---------- DATA PROVIDED ----------

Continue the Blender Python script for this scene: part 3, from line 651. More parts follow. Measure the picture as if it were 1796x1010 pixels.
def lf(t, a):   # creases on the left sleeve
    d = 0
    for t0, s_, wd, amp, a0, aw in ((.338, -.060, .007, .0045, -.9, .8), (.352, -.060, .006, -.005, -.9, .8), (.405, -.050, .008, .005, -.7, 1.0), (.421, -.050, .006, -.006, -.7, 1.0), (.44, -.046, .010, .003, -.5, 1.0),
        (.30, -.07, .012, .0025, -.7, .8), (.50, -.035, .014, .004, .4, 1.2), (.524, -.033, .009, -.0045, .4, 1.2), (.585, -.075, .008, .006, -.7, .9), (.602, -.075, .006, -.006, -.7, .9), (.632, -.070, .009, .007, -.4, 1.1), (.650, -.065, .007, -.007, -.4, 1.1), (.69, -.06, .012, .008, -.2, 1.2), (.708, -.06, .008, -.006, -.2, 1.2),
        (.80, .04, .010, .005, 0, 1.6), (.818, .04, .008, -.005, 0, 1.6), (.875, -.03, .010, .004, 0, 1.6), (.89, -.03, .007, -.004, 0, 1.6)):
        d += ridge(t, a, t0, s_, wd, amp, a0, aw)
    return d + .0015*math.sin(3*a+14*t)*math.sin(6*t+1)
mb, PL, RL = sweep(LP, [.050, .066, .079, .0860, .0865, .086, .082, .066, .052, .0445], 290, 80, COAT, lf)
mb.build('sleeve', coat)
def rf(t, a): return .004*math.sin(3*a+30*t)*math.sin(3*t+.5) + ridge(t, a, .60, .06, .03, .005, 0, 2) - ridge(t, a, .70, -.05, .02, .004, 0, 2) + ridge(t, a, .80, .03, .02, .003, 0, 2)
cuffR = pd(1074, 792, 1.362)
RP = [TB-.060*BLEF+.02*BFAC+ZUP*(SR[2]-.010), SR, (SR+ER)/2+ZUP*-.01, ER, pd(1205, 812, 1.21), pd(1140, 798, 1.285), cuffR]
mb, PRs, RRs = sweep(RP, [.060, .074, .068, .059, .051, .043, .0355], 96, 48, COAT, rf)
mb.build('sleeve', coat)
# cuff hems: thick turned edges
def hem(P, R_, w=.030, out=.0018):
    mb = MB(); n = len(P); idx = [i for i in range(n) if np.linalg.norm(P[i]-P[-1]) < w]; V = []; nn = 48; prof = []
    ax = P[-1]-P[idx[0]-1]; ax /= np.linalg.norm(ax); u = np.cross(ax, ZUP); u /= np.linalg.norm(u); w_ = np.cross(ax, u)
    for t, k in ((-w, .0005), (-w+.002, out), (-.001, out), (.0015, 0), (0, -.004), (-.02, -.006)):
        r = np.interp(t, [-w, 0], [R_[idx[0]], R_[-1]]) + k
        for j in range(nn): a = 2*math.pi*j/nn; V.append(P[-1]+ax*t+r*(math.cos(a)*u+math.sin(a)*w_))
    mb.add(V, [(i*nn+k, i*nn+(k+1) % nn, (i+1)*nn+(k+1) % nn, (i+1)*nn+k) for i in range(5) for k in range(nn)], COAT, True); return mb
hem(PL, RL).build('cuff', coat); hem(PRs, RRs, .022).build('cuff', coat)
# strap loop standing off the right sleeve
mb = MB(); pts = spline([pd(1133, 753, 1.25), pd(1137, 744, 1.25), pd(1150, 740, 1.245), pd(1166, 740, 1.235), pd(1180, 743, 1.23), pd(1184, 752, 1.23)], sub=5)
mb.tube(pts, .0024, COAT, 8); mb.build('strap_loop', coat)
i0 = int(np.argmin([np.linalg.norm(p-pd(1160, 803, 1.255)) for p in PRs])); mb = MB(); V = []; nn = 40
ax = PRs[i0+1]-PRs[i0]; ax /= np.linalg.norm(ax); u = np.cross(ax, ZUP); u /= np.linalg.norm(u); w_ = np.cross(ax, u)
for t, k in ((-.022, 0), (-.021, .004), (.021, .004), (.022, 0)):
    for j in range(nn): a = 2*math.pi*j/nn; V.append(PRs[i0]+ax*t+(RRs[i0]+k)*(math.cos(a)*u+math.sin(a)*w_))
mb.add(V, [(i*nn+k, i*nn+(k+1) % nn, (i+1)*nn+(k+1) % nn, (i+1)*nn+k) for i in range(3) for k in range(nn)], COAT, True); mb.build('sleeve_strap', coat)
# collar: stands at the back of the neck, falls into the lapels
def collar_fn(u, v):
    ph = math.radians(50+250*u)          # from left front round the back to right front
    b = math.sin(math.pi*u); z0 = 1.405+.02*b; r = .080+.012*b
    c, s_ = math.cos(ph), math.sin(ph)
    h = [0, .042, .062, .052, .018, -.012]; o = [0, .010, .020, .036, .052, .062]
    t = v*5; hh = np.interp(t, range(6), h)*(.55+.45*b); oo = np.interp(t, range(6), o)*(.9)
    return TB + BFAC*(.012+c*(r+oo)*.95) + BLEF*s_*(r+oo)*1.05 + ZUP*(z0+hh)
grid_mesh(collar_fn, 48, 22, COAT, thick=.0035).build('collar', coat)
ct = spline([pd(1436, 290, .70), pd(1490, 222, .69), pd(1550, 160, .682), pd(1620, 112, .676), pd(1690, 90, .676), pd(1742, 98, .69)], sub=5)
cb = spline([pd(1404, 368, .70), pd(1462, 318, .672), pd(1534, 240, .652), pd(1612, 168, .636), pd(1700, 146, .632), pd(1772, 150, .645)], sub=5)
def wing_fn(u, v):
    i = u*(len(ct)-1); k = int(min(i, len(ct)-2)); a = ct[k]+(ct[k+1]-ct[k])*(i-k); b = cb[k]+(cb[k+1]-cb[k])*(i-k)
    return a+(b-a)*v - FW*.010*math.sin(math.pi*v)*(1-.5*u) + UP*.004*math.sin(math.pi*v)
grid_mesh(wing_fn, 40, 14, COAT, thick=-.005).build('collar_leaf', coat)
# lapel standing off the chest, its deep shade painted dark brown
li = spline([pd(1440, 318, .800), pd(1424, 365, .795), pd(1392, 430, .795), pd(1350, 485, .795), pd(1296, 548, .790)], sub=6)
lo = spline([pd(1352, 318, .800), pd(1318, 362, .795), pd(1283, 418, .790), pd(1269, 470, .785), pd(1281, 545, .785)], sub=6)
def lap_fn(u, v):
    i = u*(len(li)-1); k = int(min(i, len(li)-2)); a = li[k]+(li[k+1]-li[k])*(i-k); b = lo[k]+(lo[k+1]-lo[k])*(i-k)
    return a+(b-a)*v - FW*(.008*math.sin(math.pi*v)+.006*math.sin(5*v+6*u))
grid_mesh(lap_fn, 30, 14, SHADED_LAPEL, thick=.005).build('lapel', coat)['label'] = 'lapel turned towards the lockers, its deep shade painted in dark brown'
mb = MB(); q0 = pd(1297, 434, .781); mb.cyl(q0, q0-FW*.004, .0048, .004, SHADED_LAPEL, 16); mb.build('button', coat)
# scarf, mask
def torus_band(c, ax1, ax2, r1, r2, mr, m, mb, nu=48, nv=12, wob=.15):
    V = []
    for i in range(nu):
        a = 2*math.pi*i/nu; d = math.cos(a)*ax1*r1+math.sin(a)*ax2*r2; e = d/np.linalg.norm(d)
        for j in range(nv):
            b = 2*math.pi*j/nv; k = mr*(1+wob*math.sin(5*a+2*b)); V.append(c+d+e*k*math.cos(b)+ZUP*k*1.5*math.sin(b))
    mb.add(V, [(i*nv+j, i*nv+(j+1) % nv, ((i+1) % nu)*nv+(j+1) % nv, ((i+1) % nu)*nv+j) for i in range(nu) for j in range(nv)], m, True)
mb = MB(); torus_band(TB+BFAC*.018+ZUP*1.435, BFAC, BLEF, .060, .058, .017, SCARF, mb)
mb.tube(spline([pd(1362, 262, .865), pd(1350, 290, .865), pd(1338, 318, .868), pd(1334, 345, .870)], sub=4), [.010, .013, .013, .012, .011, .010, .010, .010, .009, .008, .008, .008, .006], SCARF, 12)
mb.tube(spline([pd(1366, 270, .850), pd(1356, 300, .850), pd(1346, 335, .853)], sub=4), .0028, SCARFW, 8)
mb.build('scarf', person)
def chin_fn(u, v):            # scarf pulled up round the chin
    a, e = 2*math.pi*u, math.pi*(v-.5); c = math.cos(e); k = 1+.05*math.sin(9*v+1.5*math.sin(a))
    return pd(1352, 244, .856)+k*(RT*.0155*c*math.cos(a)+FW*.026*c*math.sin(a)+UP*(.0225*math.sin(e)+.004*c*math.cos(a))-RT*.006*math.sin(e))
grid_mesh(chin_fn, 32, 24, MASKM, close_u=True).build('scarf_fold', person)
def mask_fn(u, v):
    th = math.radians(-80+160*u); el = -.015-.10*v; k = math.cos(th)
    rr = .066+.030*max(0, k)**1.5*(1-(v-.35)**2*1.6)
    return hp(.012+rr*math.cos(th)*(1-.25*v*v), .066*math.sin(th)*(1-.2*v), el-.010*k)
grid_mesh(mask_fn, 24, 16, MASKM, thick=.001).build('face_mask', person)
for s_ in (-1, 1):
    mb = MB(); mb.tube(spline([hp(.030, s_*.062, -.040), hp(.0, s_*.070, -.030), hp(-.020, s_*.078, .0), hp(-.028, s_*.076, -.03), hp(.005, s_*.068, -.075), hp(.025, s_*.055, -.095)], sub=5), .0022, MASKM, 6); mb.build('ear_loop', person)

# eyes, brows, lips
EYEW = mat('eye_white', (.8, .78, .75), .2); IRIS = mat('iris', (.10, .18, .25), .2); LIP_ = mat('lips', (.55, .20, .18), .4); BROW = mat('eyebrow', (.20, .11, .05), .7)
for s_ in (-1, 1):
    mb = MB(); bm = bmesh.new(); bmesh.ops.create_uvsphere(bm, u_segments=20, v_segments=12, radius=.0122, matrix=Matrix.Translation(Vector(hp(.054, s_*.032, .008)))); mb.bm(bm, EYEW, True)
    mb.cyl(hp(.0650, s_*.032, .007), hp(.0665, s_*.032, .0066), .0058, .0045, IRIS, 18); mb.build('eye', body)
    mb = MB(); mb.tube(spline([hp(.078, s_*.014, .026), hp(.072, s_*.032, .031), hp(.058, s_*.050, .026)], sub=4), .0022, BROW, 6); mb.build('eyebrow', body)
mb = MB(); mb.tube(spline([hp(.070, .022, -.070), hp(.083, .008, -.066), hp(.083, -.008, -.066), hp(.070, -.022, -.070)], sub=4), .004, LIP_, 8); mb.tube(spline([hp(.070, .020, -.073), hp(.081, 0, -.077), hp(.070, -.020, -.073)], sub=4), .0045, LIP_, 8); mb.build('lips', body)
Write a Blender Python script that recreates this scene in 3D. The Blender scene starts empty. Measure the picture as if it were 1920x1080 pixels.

----------

AIM
Select every line in the material above where the string "Python" occurs, and copy it.

RESULT OF THE EXERCISE
Continue the Blender Python script for this scene: part 3, from line 651. More parts follow. Measure the picture as if it were 1796x1010 pixels.
Write a Blender Python script that recreates this scene in 3D. The Blender scene starts empty. Measure the picture as if it were 1920x1080 pixels.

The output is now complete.